* WHAT TO WORK ON:
Would you copy out the whole listing exactly as given?

○ ○ ○ ○ ○ ○ ○

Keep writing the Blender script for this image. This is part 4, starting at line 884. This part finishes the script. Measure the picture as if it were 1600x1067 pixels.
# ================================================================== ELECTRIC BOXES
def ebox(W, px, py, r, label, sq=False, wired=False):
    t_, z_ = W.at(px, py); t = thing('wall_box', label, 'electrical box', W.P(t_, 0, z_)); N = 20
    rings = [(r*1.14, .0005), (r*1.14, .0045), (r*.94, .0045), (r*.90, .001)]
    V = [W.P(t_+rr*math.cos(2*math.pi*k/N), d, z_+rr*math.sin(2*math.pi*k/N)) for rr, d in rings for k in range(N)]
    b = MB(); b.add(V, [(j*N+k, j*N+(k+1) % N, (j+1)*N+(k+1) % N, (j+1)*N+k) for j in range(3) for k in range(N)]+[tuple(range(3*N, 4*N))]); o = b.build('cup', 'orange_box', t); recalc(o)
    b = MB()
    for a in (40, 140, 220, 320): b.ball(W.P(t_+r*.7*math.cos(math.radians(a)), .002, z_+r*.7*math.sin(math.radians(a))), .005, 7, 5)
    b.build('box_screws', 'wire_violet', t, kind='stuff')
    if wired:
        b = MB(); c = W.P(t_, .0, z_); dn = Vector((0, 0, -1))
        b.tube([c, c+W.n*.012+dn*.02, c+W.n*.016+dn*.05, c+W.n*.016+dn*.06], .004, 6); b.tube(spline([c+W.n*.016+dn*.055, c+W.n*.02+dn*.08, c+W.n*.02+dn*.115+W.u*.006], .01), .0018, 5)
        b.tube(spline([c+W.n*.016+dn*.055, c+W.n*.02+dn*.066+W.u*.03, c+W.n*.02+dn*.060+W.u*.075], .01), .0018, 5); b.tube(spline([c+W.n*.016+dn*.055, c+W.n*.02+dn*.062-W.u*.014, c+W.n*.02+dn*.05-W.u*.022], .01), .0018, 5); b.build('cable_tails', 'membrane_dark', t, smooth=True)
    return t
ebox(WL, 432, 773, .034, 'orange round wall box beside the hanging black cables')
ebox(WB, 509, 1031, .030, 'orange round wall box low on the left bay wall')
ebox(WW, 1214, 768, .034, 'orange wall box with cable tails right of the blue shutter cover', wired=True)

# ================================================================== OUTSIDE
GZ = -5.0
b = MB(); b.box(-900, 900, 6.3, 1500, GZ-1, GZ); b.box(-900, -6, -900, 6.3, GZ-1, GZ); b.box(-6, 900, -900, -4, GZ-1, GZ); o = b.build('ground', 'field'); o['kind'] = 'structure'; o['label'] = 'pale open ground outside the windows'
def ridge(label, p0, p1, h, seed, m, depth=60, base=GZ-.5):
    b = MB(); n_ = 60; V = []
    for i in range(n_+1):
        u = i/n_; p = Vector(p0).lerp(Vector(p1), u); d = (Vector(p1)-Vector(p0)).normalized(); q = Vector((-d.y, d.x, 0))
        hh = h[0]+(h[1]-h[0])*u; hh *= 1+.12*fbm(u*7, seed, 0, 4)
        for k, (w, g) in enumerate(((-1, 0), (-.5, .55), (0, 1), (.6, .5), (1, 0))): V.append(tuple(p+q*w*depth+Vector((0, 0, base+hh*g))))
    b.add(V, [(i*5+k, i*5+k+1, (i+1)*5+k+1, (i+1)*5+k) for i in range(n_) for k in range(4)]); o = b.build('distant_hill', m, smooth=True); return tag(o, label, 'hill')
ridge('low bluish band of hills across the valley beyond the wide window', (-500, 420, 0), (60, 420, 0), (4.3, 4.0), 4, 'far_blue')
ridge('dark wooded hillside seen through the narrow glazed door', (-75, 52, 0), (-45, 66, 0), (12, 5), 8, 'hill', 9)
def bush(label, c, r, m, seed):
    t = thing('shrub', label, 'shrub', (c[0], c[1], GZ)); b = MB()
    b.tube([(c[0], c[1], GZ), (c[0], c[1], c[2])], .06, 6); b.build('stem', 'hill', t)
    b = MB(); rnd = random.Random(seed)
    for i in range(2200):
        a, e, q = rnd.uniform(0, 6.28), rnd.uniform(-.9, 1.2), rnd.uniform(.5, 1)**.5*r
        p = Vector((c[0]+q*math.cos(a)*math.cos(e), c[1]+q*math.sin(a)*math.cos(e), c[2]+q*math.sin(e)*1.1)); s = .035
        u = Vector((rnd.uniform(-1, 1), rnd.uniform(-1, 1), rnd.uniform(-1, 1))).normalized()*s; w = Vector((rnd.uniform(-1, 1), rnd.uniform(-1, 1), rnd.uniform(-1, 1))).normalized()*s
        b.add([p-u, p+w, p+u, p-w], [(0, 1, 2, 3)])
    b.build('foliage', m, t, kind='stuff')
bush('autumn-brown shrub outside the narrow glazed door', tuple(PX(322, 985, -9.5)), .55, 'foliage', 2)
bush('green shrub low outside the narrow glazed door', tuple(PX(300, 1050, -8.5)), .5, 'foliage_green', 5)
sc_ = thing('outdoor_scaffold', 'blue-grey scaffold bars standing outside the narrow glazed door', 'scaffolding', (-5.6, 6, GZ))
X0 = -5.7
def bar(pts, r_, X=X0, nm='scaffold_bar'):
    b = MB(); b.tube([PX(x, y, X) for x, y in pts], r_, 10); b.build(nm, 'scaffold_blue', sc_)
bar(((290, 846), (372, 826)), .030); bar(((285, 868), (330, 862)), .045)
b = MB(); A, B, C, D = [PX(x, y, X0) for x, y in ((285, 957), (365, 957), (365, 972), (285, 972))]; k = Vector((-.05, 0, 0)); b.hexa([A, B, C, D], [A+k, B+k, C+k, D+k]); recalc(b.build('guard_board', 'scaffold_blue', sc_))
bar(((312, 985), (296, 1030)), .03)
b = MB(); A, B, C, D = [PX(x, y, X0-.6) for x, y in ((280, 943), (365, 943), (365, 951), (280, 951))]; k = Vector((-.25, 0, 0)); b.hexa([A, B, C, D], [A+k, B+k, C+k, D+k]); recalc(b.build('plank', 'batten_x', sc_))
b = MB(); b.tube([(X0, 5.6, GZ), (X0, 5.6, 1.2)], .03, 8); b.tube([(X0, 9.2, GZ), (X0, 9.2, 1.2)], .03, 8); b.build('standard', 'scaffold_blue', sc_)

○ ○ ○ ○ ○ ○ ○

* IN RESPONSE:
Keep writing the Blender script for this image. This is part 4, starting at line 884. This part finishes the script. Measure the picture as if it were 1600x1067 pixels.
# ================================================================== ELECTRIC BOXES
def ebox(W, px, py, r, label, sq=False, wired=False):
    t_, z_ = W.at(px, py); t = thing('wall_box', label, 'electrical box', W.P(t_, 0, z_)); N = 20
    rings = [(r*1.14, .0005), (r*1.14, .0045), (r*.94, .0045), (r*.90, .001)]
    V = [W.P(t_+rr*math.cos(2*math.pi*k/N), d, z_+rr*math.sin(2*math.pi*k/N)) for rr, d in rings for k in range(N)]
    b = MB(); b.add(V, [(j*N+k, j*N+(k+1) % N, (j+1)*N+(k+1) % N, (j+1)*N+k) for j in range(3) for k in range(N)]+[tuple(range(3*N, 4*N))]); o = b.build('cup', 'orange_box', t); recalc(o)
    b = MB()
    for a in (40, 140, 220, 320): b.ball(W.P(t_+r*.7*math.cos(math.radians(a)), .002, z_+r*.7*math.sin(math.radians(a))), .005, 7, 5)
    b.build('box_screws', 'wire_violet', t, kind='stuff')
    if wired:
        b = MB(); c = W.P(t_, .0, z_); dn = Vector((0, 0, -1))
        b.tube([c, c+W.n*.012+dn*.02, c+W.n*.016+dn*.05, c+W.n*.016+dn*.06], .004, 6); b.tube(spline([c+W.n*.016+dn*.055, c+W.n*.02+dn*.08, c+W.n*.02+dn*.115+W.u*.006], .01), .0018, 5)
        b.tube(spline([c+W.n*.016+dn*.055, c+W.n*.02+dn*.066+W.u*.03, c+W.n*.02+dn*.060+W.u*.075], .01), .0018, 5); b.tube(spline([c+W.n*.016+dn*.055, c+W.n*.02+dn*.062-W.u*.014, c+W.n*.02+dn*.05-W.u*.022], .01), .0018, 5); b.build('cable_tails', 'membrane_dark', t, smooth=True)
    return t
ebox(WL, 432, 773, .034, 'orange round wall box beside the hanging black cables')
ebox(WB, 509, 1031, .030, 'orange round wall box low on the left bay wall')
ebox(WW, 1214, 768, .034, 'orange wall box with cable tails right of the blue shutter cover', wired=True)

# ================================================================== OUTSIDE
GZ = -5.0
b = MB(); b.box(-900, 900, 6.3, 1500, GZ-1, GZ); b.box(-900, -6, -900, 6.3, GZ-1, GZ); b.box(-6, 900, -900, -4, GZ-1, GZ); o = b.build('ground', 'field'); o['kind'] = 'structure'; o['label'] = 'pale open ground outside the windows'
def ridge(label, p0, p1, h, seed, m, depth=60, base=GZ-.5):
    b = MB(); n_ = 60; V = []
    for i in range(n_+1):
        u = i/n_; p = Vector(p0).lerp(Vector(p1), u); d = (Vector(p1)-Vector(p0)).normalized(); q = Vector((-d.y, d.x, 0))
        hh = h[0]+(h[1]-h[0])*u; hh *= 1+.12*fbm(u*7, seed, 0, 4)
        for k, (w, g) in enumerate(((-1, 0), (-.5, .55), (0, 1), (.6, .5), (1, 0))): V.append(tuple(p+q*w*depth+Vector((0, 0, base+hh*g))))
    b.add(V, [(i*5+k, i*5+k+1, (i+1)*5+k+1, (i+1)*5+k) for i in range(n_) for k in range(4)]); o = b.build('distant_hill', m, smooth=True); return tag(o, label, 'hill')
ridge('low bluish band of hills across the valley beyond the wide window', (-500, 420, 0), (60, 420, 0), (4.3, 4.0), 4, 'far_blue')
ridge('dark wooded hillside seen through the narrow glazed door', (-75, 52, 0), (-45, 66, 0), (12, 5), 8, 'hill', 9)
def bush(label, c, r, m, seed):
    t = thing('shrub', label, 'shrub', (c[0], c[1], GZ)); b = MB()
    b.tube([(c[0], c[1], GZ), (c[0], c[1], c[2])], .06, 6); b.build('stem', 'hill', t)
    b = MB(); rnd = random.Random(seed)
    for i in range(2200):
        a, e, q = rnd.uniform(0, 6.28), rnd.uniform(-.9, 1.2), rnd.uniform(.5, 1)**.5*r
        p = Vector((c[0]+q*math.cos(a)*math.cos(e), c[1]+q*math.sin(a)*math.cos(e), c[2]+q*math.sin(e)*1.1)); s = .035
        u = Vector((rnd.uniform(-1, 1), rnd.uniform(-1, 1), rnd.uniform(-1, 1))).normalized()*s; w = Vector((rnd.uniform(-1, 1), rnd.uniform(-1, 1), rnd.uniform(-1, 1))).normalized()*s
        b.add([p-u, p+w, p+u, p-w], [(0, 1, 2, 3)])
    b.build('foliage', m, t, kind='stuff')
bush('autumn-brown shrub outside the narrow glazed door', tuple(PX(322, 985, -9.5)), .55, 'foliage', 2)
bush('green shrub low outside the narrow glazed door', tuple(PX(300, 1050, -8.5)), .5, 'foliage_green', 5)
sc_ = thing('outdoor_scaffold', 'blue-grey scaffold bars standing outside the narrow glazed door', 'scaffolding', (-5.6, 6, GZ))
X0 = -5.7
def bar(pts, r_, X=X0, nm='scaffold_bar'):
    b = MB(); b.tube([PX(x, y, X) for x, y in pts], r_, 10); b.build(nm, 'scaffold_blue', sc_)
bar(((290, 846), (372, 826)), .030); bar(((285, 868), (330, 862)), .045)
b = MB(); A, B, C, D = [PX(x, y, X0) for x, y in ((285, 957), (365, 957), (365, 972), (285, 972))]; k = Vector((-.05, 0, 0)); b.hexa([A, B, C, D], [A+k, B+k, C+k, D+k]); recalc(b.build('guard_board', 'scaffold_blue', sc_))
bar(((312, 985), (296, 1030)), .03)
b = MB(); A, B, C, D = [PX(x, y, X0-.6) for x, y in ((280, 943), (365, 943), (365, 951), (280, 951))]; k = Vector((-.25, 0, 0)); b.hexa([A, B, C, D], [A+k, B+k, C+k, D+k]); recalc(b.build('plank', 'batten_x', sc_))
b = MB(); b.tube([(X0, 5.6, GZ), (X0, 5.6, 1.2)], .03, 8); b.tube([(X0, 9.2, GZ), (X0, 9.2, 1.2)], .03, 8); b.build('standard', 'scaffold_blue', sc_)